Wednesday, February 17, 2016

How to Love People You Can't Stand

 Who are the people with whom you don’t want to breathe the same air?  On my list are the ferocious abortion advocates that drip hatred at the prolife movement. They tempt me to wish for a loophole on the Christian obligation to love everyone. “This is my commandment, that you love one another, as I love you” (John 15:12).  But how can we possess that kind of love?

Jesus loved us enough to die for us, but how did he muster up love for those soldiers that nailed him to a cross and spit on him?   Fr. John Riccardo, pastor of Our Lady of Good Counsel in Plymouth, Michigan, whose radio program Christ is the Answer focuses on Catholic teachings, addressed this quandary in a homily last year.   The challenge, according to him, is to show love even for those we don’t like lest we fail to even know God.  Whoever does not love does not know God, because God is love,” 1 John 4:8.
The way to love others like Jesus did, according to Fr. John, is through Holy Communion. “Our heart must be crushed and replaced with his heart,” he said. “It is through receiving the precious blood of Jesus.  It’s as if God wants to give us a transfusion. He is putting his blood into our heart so it will look like his, because that is what he expects of us.” 
Until that happens, Fr. John said, we will never have real joy because real joy comes from being overwhelmed by the love that God has for us, and in turn, overwhelming others with the love that we have received.

Suggestions to Love Difficult People. 
Fr. John offered three suggestions to help us to love when it does not come easy.
1) Keep your Eyes on the Crucifix. Going forward for Communion, keep your eyes on the crucifix. “The heart that moved him to do that is at our disposal. It is being given to us so that we in turn will show it to others especially those we find difficult to love.”
2) Place Them on the Altar. There is no prayer greater than the Mass because it is the representation--sacramentally speaking-- of the gift of self, which Jesus made upon the cross.  “If we will join our prayers to his, especially for those we find hard to love, then we look a lot like Jesus.”
3) Ask Jesus to Transform Your Heart. At the end of our lives, we will all be asked: “Did you let me transform your heart and make it more like mine so that you would bring my love into the world which is longing for it?”

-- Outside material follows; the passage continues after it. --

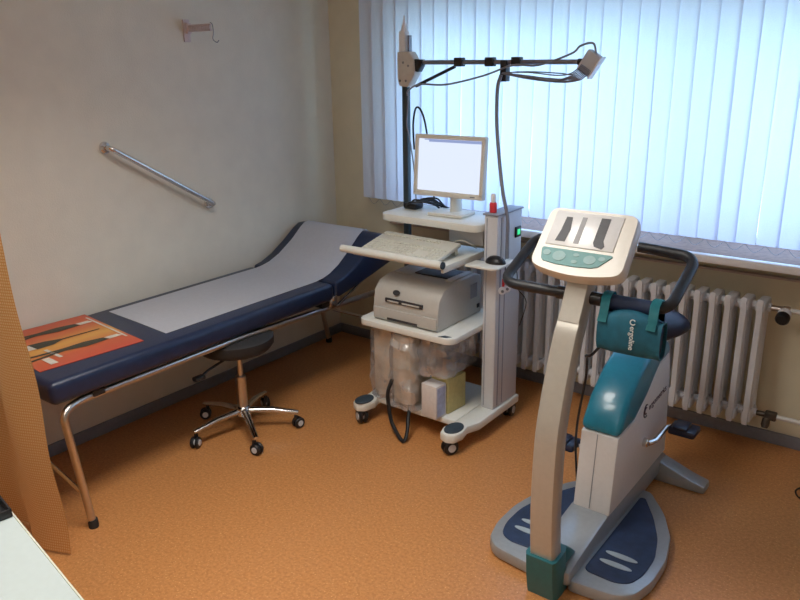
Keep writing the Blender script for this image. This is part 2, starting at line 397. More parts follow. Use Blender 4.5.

A Lenten Challenge to Love Abortionists
Lent is an especially good time to transform our hearts, unite our sacrifices to the cross and love others.  Last week, I received a Lenten appeal from
Eric J. Scheidler, the Executive Director of the Pro-Life Action League to pray and fast for three key figures at the heart of the Planned Parenthood baby parts scandal.   “I would hope it will truly make a difference in the lives of Deborah Nucatola, Mary Gatter and Cecile Richards -- three women whose involvement with abortion, especially the harvesting and selling of aborted babies' body parts, reveals a profound need for repentance and mercy,” he said in an email interview. 
We are also being asked to fast—a greater challenge-- for people that kill babies. “I know personally how spiritually powerful fasting is,” Scheidler explained.  “Allowing our bodies to feel the discomfort of hunger, and coming through it to realize that "man does not live by bread alone," puts us in touch with the deepest truths about our spiritual nature.”
According to him, in a sense, we pray and fast not only for them, but also for ourselves – “to transform our own hearts, and teach ourselves to love these women as God loves them.”
By praying and fasting, Scheidler pointed out that it helps bring greater awareness that our battle is not against them as persons but between all God's children and the powers of darkness. “If our hearts are not broken for those who have dedicated themselves to the destruction of human life -- a great tragedy -- then we are not seeing things as God sees them,” he said.  “Accepting hunger for someone else's sake, in a sense, forces you to care about them. It becomes a kind of physical reinforcement of your soul's best intentions in praying for them.”

Friday Challenge
As much as abortion activists make me uncomfortable, I am committed to praying for their salvation. They have souls that need saving and also have an enormous potential to greatly influence others against abortion if they convert.  
Coincidentally, in union with Pope Francis’s Year of Mercy, I had already committed to praying a decade of the rosary and fasting on bread and water at lunch every Friday, as part of the #LentenMercyChallenge.   So, for the remainder of the Fridays in Lent, I will pray and fast at lunch for those three women.
Jesus can transform our hearts if we let him, and with hearts like his, we cannot fail to make a difference through our prayers and fasting.  I hope you will join me.